▶ [Recorded information]
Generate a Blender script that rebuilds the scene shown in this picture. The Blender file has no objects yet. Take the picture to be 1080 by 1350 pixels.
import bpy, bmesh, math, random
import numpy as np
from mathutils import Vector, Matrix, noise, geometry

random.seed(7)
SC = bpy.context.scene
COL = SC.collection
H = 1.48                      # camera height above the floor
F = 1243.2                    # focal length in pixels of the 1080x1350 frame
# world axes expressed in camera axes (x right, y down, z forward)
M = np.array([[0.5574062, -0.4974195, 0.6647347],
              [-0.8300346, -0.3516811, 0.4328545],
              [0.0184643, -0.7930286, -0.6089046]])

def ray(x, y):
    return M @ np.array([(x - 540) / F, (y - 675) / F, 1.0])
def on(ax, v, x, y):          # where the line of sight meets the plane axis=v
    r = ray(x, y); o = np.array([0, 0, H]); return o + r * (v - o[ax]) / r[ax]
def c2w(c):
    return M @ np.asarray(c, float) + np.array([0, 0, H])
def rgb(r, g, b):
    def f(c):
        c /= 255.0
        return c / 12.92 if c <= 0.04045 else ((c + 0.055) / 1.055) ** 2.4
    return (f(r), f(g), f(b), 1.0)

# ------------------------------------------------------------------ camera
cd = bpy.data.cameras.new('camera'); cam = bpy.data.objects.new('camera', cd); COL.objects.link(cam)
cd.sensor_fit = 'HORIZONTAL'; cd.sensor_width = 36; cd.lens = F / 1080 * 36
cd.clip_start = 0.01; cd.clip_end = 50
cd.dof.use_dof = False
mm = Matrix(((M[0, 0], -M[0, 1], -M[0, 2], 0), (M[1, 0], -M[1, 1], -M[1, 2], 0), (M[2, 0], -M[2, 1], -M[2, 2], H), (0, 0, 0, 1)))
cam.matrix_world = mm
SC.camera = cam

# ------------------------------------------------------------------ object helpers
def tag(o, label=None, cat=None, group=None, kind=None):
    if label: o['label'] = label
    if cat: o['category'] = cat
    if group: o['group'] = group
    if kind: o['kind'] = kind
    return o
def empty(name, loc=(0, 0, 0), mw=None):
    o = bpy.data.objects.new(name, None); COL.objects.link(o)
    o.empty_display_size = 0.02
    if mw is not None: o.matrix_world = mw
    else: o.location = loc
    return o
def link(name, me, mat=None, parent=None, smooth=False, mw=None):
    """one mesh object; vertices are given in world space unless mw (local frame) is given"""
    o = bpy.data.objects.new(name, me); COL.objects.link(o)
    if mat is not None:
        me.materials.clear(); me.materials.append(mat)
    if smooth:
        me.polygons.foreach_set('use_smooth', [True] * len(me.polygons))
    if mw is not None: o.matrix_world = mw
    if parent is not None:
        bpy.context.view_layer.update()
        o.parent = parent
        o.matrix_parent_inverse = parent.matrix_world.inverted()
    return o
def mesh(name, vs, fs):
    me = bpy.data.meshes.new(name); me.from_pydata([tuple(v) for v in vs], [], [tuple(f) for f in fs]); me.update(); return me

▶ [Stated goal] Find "objects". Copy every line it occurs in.

▶ [Final result]
Generate a Blender script that rebuilds the scene shown in this picture. The Blender file has no objects yet. Take the picture to be 1080 by 1350 pixels.
cd = bpy.data.cameras.new('camera'); cam = bpy.data.objects.new('camera', cd); COL.objects.link(cam)
    o = bpy.data.objects.new(name, None); COL.objects.link(o)
    o = bpy.data.objects.new(name, me); COL.objects.link(o)